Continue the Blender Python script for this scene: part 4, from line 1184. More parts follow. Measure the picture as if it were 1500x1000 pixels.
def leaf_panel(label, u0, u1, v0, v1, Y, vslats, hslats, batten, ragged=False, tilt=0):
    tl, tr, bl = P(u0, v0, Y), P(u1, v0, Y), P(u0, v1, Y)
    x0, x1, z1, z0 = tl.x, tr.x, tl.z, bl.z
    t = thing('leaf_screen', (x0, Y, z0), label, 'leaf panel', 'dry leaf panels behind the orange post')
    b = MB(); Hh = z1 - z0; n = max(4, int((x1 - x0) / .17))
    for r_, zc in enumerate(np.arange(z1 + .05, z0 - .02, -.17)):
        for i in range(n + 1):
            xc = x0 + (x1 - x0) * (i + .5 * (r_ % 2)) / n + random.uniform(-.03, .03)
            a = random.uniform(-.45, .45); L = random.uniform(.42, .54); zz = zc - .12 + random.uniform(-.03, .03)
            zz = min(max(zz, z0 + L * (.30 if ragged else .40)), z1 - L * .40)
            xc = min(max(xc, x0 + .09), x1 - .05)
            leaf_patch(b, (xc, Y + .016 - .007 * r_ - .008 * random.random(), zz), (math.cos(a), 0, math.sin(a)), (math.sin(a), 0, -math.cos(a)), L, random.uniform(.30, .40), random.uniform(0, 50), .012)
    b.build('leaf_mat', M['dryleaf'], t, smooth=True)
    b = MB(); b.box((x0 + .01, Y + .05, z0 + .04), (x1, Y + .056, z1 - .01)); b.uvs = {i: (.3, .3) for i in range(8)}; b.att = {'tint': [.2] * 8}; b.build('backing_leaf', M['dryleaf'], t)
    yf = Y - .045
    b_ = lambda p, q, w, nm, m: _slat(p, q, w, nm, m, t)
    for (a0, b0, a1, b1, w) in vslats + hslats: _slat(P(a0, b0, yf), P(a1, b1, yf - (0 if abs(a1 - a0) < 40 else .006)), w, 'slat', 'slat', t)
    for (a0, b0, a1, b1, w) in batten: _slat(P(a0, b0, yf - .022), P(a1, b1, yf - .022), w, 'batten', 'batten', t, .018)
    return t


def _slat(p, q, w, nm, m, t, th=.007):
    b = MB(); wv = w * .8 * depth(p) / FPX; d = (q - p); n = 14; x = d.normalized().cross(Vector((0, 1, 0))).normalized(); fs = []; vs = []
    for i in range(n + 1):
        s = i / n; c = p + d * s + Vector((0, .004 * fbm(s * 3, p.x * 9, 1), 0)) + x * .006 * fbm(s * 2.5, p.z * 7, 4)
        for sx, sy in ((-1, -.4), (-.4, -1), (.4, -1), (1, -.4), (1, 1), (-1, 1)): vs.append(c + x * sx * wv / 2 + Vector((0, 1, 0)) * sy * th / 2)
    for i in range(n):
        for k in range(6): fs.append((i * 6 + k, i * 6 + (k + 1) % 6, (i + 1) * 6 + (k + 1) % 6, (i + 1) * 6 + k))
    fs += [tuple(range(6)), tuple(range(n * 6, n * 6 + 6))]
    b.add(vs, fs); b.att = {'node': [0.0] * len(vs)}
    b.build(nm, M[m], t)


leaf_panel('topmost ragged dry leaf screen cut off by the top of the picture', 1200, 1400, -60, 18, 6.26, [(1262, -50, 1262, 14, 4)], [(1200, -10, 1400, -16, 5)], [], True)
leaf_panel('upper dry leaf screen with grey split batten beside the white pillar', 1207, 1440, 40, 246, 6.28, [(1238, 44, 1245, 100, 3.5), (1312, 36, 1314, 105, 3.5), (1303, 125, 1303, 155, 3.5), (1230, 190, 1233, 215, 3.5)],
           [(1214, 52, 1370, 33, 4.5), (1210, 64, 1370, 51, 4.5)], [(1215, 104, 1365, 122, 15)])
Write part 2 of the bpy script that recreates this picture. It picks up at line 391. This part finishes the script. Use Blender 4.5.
-.-.-
## Exercise objective
The records above should be restated word for word, please.

## The completed task
Continue the Blender Python script for this scene: part 4, from line 1184. More parts follow. Measure the picture as if it were 1500x1000 pixels.
def leaf_panel(label, u0, u1, v0, v1, Y, vslats, hslats, batten, ragged=False, tilt=0):
    tl, tr, bl = P(u0, v0, Y), P(u1, v0, Y), P(u0, v1, Y)
    x0, x1, z1, z0 = tl.x, tr.x, tl.z, bl.z
    t = thing('leaf_screen', (x0, Y, z0), label, 'leaf panel', 'dry leaf panels behind the orange post')
    b = MB(); Hh = z1 - z0; n = max(4, int((x1 - x0) / .17))
    for r_, zc in enumerate(np.arange(z1 + .05, z0 - .02, -.17)):
        for i in range(n + 1):
            xc = x0 + (x1 - x0) * (i + .5 * (r_ % 2)) / n + random.uniform(-.03, .03)
            a = random.uniform(-.45, .45); L = random.uniform(.42, .54); zz = zc - .12 + random.uniform(-.03, .03)
            zz = min(max(zz, z0 + L * (.30 if ragged else .40)), z1 - L * .40)
            xc = min(max(xc, x0 + .09), x1 - .05)
            leaf_patch(b, (xc, Y + .016 - .007 * r_ - .008 * random.random(), zz), (math.cos(a), 0, math.sin(a)), (math.sin(a), 0, -math.cos(a)), L, random.uniform(.30, .40), random.uniform(0, 50), .012)
    b.build('leaf_mat', M['dryleaf'], t, smooth=True)
    b = MB(); b.box((x0 + .01, Y + .05, z0 + .04), (x1, Y + .056, z1 - .01)); b.uvs = {i: (.3, .3) for i in range(8)}; b.att = {'tint': [.2] * 8}; b.build('backing_leaf', M['dryleaf'], t)
    yf = Y - .045
    b_ = lambda p, q, w, nm, m: _slat(p, q, w, nm, m, t)
    for (a0, b0, a1, b1, w) in vslats + hslats: _slat(P(a0, b0, yf), P(a1, b1, yf - (0 if abs(a1 - a0) < 40 else .006)), w, 'slat', 'slat', t)
    for (a0, b0, a1, b1, w) in batten: _slat(P(a0, b0, yf - .022), P(a1, b1, yf - .022), w, 'batten', 'batten', t, .018)
    return t


def _slat(p, q, w, nm, m, t, th=.007):
    b = MB(); wv = w * .8 * depth(p) / FPX; d = (q - p); n = 14; x = d.normalized().cross(Vector((0, 1, 0))).normalized(); fs = []; vs = []
    for i in range(n + 1):
        s = i / n; c = p + d * s + Vector((0, .004 * fbm(s * 3, p.x * 9, 1), 0)) + x * .006 * fbm(s * 2.5, p.z * 7, 4)
        for sx, sy in ((-1, -.4), (-.4, -1), (.4, -1), (1, -.4), (1, 1), (-1, 1)): vs.append(c + x * sx * wv / 2 + Vector((0, 1, 0)) * sy * th / 2)
    for i in range(n):
        for k in range(6): fs.append((i * 6 + k, i * 6 + (k + 1) % 6, (i + 1) * 6 + (k + 1) % 6, (i + 1) * 6 + k))
    fs += [tuple(range(6)), tuple(range(n * 6, n * 6 + 6))]
    b.add(vs, fs); b.att = {'node': [0.0] * len(vs)}
    b.build(nm, M[m], t)


leaf_panel('topmost ragged dry leaf screen cut off by the top of the picture', 1200, 1400, -60, 18, 6.26, [(1262, -50, 1262, 14, 4)], [(1200, -10, 1400, -16, 5)], [], True)
leaf_panel('upper dry leaf screen with grey split batten beside the white pillar', 1207, 1440, 40, 246, 6.28, [(1238, 44, 1245, 100, 3.5), (1312, 36, 1314, 105, 3.5), (1303, 125, 1303, 155, 3.5), (1230, 190, 1233, 215, 3.5)],
           [(1214, 52, 1370, 33, 4.5), (1210, 64, 1370, 51, 4.5)], [(1215, 104, 1365, 122, 15)])
Write part 2 of the bpy script that recreates this picture. It picks up at line 391. This part finishes the script. Use Blender 4.5.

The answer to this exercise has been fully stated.